NORMAL PEOPLE
SÉRIE ANGLO-IRLANDAISE DE SALLY ROONEY (2020) Avec Daisy Edgar-Jones, Paul Mescal. Douze épisodes de 30 minutes. DISPONIBLE SUR STARZPLAY À PARTIR DU 16 JUILLET
A l’origine, il y a le phénomène Sally Rooney. La jeune romancière irlandaise a ébloui la scène littéraire avec « Conversations entre amis » et « Normal People », récit initiatique d’un premier amour, du lycée jusqu’à l’université. L’adaptation de ce dernier (pas encore traduit en français) était attendue avec fébrilité par les lecteurs enamourés… Ils ne devraient pas être déçus : c’est Sally Rooney elle-même qui a donné vie à cette version, au côté d’Alice Birch, scénariste britannique à suivre.
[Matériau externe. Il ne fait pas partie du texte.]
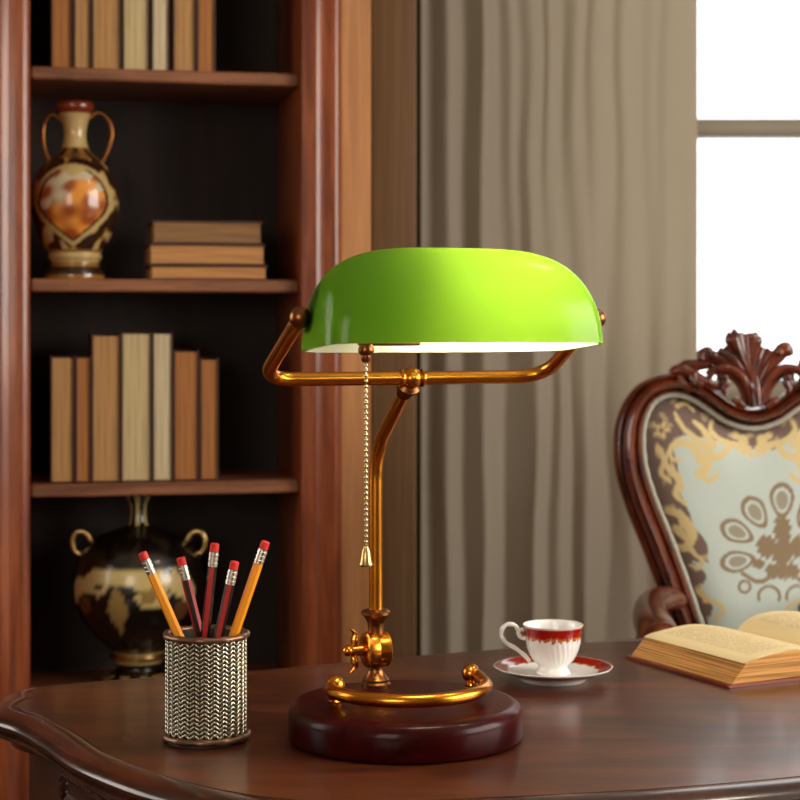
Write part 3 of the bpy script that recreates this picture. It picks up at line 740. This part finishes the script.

Toutes deux déploient une partition atmosphérique et épidermique pour faire partager ce que ressentent leurs héros : ou comment l’amour donne sens et corps à tout ce que vivent deux êtres. Evidemment, on tombe irrémédiablement amoureux, à notre tour, de Marianne (Daisy Edgar-Jones) et Connell (Paul Mescal). L’espace d’une chronique entre feux de joie et gouffres vertigineux, on retrouve le style de celle qu’on a surnommée « la Jane Austen de la génération précaire », cette virtuosité à donner accès aux flux de conscience des protagonistes et à rendre tangible ce qui les définit comme individus : l’empreinte de leur inscription sociologique, mais aussi la puissance de leur sensualité. Ici, la vérité des êtres cherche à se faire entendre, sans que la difficulté du processus soit escamotée. Il faudra, à Marianne comme à Connell, se débarrasser des oripeaux de genre et s’émanciper des déterminismes qui sont les leurs pour avoir une chance de se trouver. Réalisée avec une sensibilité exacerbée par Lenny Abrahamson et Hettie MacDonald, « Normal People » fait parfois penser à la très culte « Friday Night Lights », pour cette façon de capter, avec une frontalité émouvante, l’âge des possibles, le temps de l’amour.